## Begin SUPPLIED INFORMATION

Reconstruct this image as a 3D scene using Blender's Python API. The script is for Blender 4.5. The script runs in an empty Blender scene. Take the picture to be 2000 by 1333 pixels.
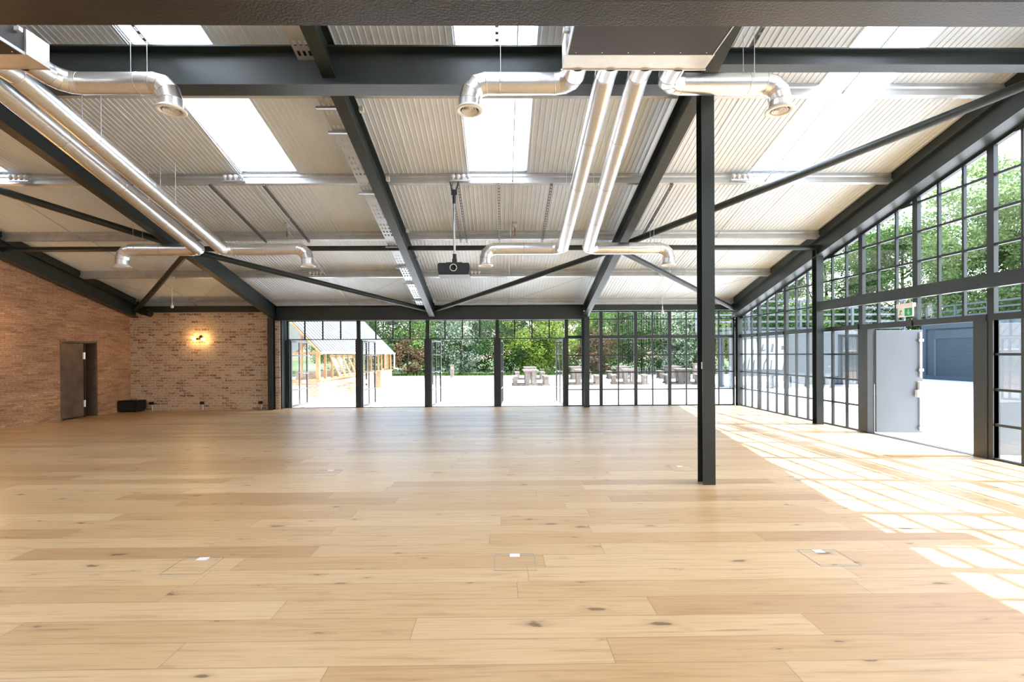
import bpy, math, random
from mathutils import Vector, Matrix, Quaternion
R = math.radians
TAN = math.tan(R(15))                     # roof slope
col = bpy.context.scene.collection
random.seed(7)

# ------------------------------------------------------------------ materials
class NT:
    def __init__(s, name):
        s.m = bpy.data.materials.new(name); s.m.use_nodes = True
        s.t = s.m.node_tree; s.t.nodes.clear()
        s.out = s.t.nodes.new('ShaderNodeOutputMaterial')
    def n(s, typ, ins=None, **kw):
        nd = s.t.nodes.new(typ)
        for k, v in kw.items(): setattr(nd, k, v)
        for k, v in (ins or {}).items():
            sk = nd.inputs[k]
            if hasattr(v, 'links') or isinstance(v, bpy.types.NodeSocket): s.t.links.new(v, sk)
            else: sk.default_value = v
        return nd
    def math(s, op, a, b=None, c=None):
        nd = s.t.nodes.new('ShaderNodeMath'); nd.operation = op
        for i, v in enumerate((a, b, c)):
            if v is None: continue
            if isinstance(v, bpy.types.NodeSocket): s.t.links.new(v, nd.inputs[i])
            else: nd.inputs[i].default_value = v
        return nd.outputs[0]
    def ramp(s, fac, stops, interp='LINEAR'):
        nd = s.t.nodes.new('ShaderNodeValToRGB'); cr = nd.color_ramp; cr.interpolation = interp
        while len(cr.elements) > 1: cr.elements.remove(cr.elements[-1])
        cr.elements[0].position = stops[0][0]; cr.elements[0].color = (*stops[0][1], 1)
        for p, c in stops[1:]:
            e = cr.elements.new(p); e.color = (*c, 1)
        s.t.links.new(fac, nd.inputs[0]); return nd.outputs[0]
    def mix(s, fac, a, b, mode='MIX'):
        nd = s.t.nodes.new('ShaderNodeMix'); nd.data_type = 'RGBA'; nd.blend_type = mode
        for k, v in ((0, fac), (6, a), (7, b)):
            if isinstance(v, bpy.types.NodeSocket): s.t.links.new(v, nd.inputs[k])
            else: nd.inputs[k].default_value = v if k == 0 else (*v, 1)
        return nd.outputs[2]
    def pos(s): return s.n('ShaderNodeNewGeometry').outputs['Position']
    def xyz(s, v):
        nd = s.n('ShaderNodeSeparateXYZ', {0: v}); return nd.outputs
    def vec(s, x, y, z=0.0): return s.n('ShaderNodeCombineXYZ', {0: x, 1: y, 2: z}).outputs[0]
    def surf(s, sh): s.t.links.new(sh, s.out.inputs[0]); return s.m
    def pbr(s, color, rough=.5, metal=0., spec=.5, normal=None, **kw):
        ins = {'Base Color': color if isinstance(color, bpy.types.NodeSocket) else (*color, 1), 'Roughness': rough, 'Metallic': metal, 'Specular IOR Level': spec}
        if normal is not None: ins['Normal'] = normal
        ins.update(kw)
        return s.surf(s.n('ShaderNodeBsdfPrincipled', ins).outputs[0])
    def bump(s, h, strength=.3, dist=.01):
        return s.n('ShaderNodeBump', {'Height': h, 'Strength': strength, 'Distance': dist}).outputs[0]
    def noise(s, vec, scale, detail=3., rough=.5, dim='3D'):
        return s.n('ShaderNodeTexNoise', {'Vector': vec, 'Scale': scale, 'Detail': detail, 'Roughness': rough}, noise_dimensions=dim).outputs[0]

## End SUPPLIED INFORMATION

Omit each picture, then return all of the listing exactly as it stands.

Reconstruct this image as a 3D scene using Blender's Python API. The script is for Blender 4.5. The script runs in an empty Blender scene. Take the picture to be 2000 by 1333 pixels.
import bpy, math, random
from mathutils import Vector, Matrix, Quaternion
R = math.radians
TAN = math.tan(R(15))                     # roof slope
col = bpy.context.scene.collection
random.seed(7)

# ------------------------------------------------------------------ materials
class NT:
    def __init__(s, name):
        s.m = bpy.data.materials.new(name); s.m.use_nodes = True
        s.t = s.m.node_tree; s.t.nodes.clear()
        s.out = s.t.nodes.new('ShaderNodeOutputMaterial')
    def n(s, typ, ins=None, **kw):
        nd = s.t.nodes.new(typ)
        for k, v in kw.items(): setattr(nd, k, v)
        for k, v in (ins or {}).items():
            sk = nd.inputs[k]
            if hasattr(v, 'links') or isinstance(v, bpy.types.NodeSocket): s.t.links.new(v, sk)
            else: sk.default_value = v
        return nd
    def math(s, op, a, b=None, c=None):
        nd = s.t.nodes.new('ShaderNodeMath'); nd.operation = op
        for i, v in enumerate((a, b, c)):
            if v is None: continue
            if isinstance(v, bpy.types.NodeSocket): s.t.links.new(v, nd.inputs[i])
            else: nd.inputs[i].default_value = v
        return nd.outputs[0]
    def ramp(s, fac, stops, interp='LINEAR'):
        nd = s.t.nodes.new('ShaderNodeValToRGB'); cr = nd.color_ramp; cr.interpolation = interp
        while len(cr.elements) > 1: cr.elements.remove(cr.elements[-1])
        cr.elements[0].position = stops[0][0]; cr.elements[0].color = (*stops[0][1], 1)
        for p, c in stops[1:]:
            e = cr.elements.new(p); e.color = (*c, 1)
        s.t.links.new(fac, nd.inputs[0]); return nd.outputs[0]
    def mix(s, fac, a, b, mode='MIX'):
        nd = s.t.nodes.new('ShaderNodeMix'); nd.data_type = 'RGBA'; nd.blend_type = mode
        for k, v in ((0, fac), (6, a), (7, b)):
            if isinstance(v, bpy.types.NodeSocket): s.t.links.new(v, nd.inputs[k])
            else: nd.inputs[k].default_value = v if k == 0 else (*v, 1)
        return nd.outputs[2]
    def pos(s): return s.n('ShaderNodeNewGeometry').outputs['Position']
    def xyz(s, v):
        nd = s.n('ShaderNodeSeparateXYZ', {0: v}); return nd.outputs
    def vec(s, x, y, z=0.0): return s.n('ShaderNodeCombineXYZ', {0: x, 1: y, 2: z}).outputs[0]
    def surf(s, sh): s.t.links.new(sh, s.out.inputs[0]); return s.m
    def pbr(s, color, rough=.5, metal=0., spec=.5, normal=None, **kw):
        ins = {'Base Color': color if isinstance(color, bpy.types.NodeSocket) else (*color, 1), 'Roughness': rough, 'Metallic': metal, 'Specular IOR Level': spec}
        if normal is not None: ins['Normal'] = normal
        ins.update(kw)
        return s.surf(s.n('ShaderNodeBsdfPrincipled', ins).outputs[0])
    def bump(s, h, strength=.3, dist=.01):
        return s.n('ShaderNodeBump', {'Height': h, 'Strength': strength, 'Distance': dist}).outputs[0]
    def noise(s, vec, scale, detail=3., rough=.5, dim='3D'):
        return s.n('ShaderNodeTexNoise', {'Vector': vec, 'Scale': scale, 'Detail': detail, 'Roughness': rough}, noise_dimensions=dim).outputs[0]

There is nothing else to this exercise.